Versus Versailles
A hundred years ago, this was the first day that saw Austrian-born Adolf Hitler as a leader. Aged 32, the lead of the Nationalist Socialist German Workers' Party (NSDAP) was taken up by this Westfront veteran. His leadership career would not end before the final, subterraneous stage of his life in the Führerbunker, 24 years later on in Berlin.
This hardly noticed event in southern Germany should not be deemed as significant as the causal circumstances that were created for Germany two-and-a-half years before, starting in January 1919 in Paris and coming to a close on June 28th, the fifth anniversary of the Austrian archduke's murder in 1914.

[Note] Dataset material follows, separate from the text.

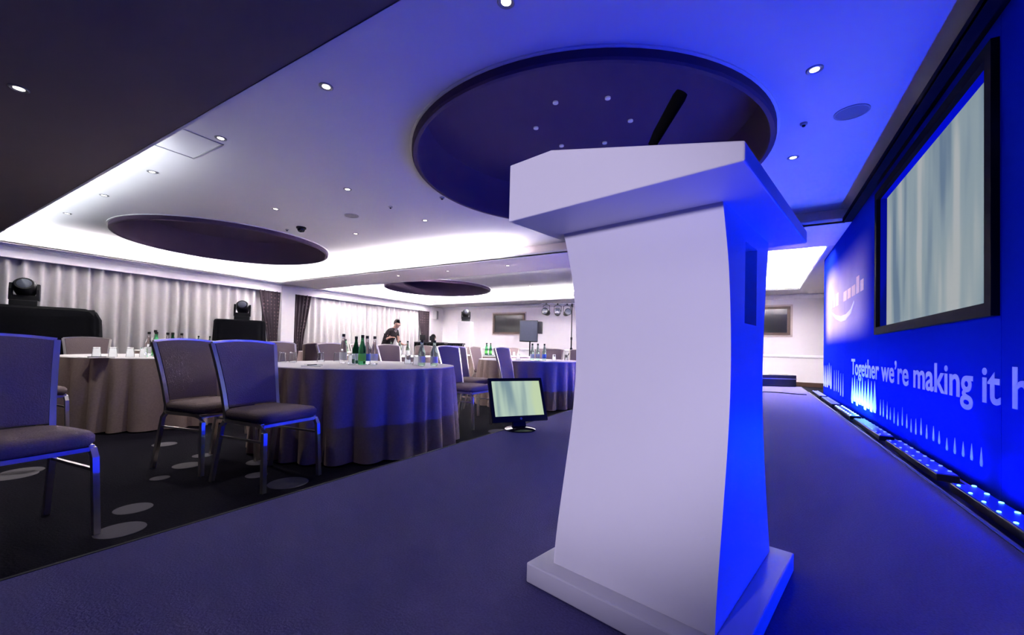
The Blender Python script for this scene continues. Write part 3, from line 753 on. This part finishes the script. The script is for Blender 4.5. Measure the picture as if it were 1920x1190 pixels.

Following an altogether five-month stay in Europe, Woodrow Wilson left on June 29th, 1919, as one of British imperialism's many victims. He would never be able to recover from the British-British acts of force and his subsequently deteriorating health over and following the "colonised" Paris conference.
The following is not what the world's history teachers would tell you. And it does not look much better in academia. Though the underdog of the 1918 Armistice initiators had been excluded from the 1919 Paris conference, most of the sources insist on using the word "negotiations". Following the parliamentary process of ratification, the United States of America refused to take part in the Treaty and "League" of Versailles. Four months after this crucial decision of November 19, 1919, it was confirmed by another vote. Within a quarter of a year after the signing became clear that the new order was being rolled out without any of the peace initiators' involvement. Many critics believed that its violent revisionism provoking hardships would be neutralised by the novelty of international organisation. They ignored that the League of Nations was colonially and imperialistically aborted in the winter of 1919. Today, the United Nations are perpetuating this ignorance by sticking to the Anglo-Saxon dominated history writing (see its present twittering; our founding manifesto).
Within a month after becoming Wilson's successor as president of the United States, Warren Harding concluded peace with the outcast and ostracised German republic of Friedrich Ebert. It were these summer days when Hitler became a political leader.
The August 1921 🇺🇸-German peace treaty confirmed that no such thing like an acceptable peace had been established by the allies. Under the lead of Great Britain and its radical Empire forces, they dictated the Treaty of Versailles as a death sentence on the German republic (Karl-Heinz Lüdeking a.o.). The 1914-1919 casus belli was thus continued. It would neither end in Lausanne nor in Locarno. It ended 76 years ago.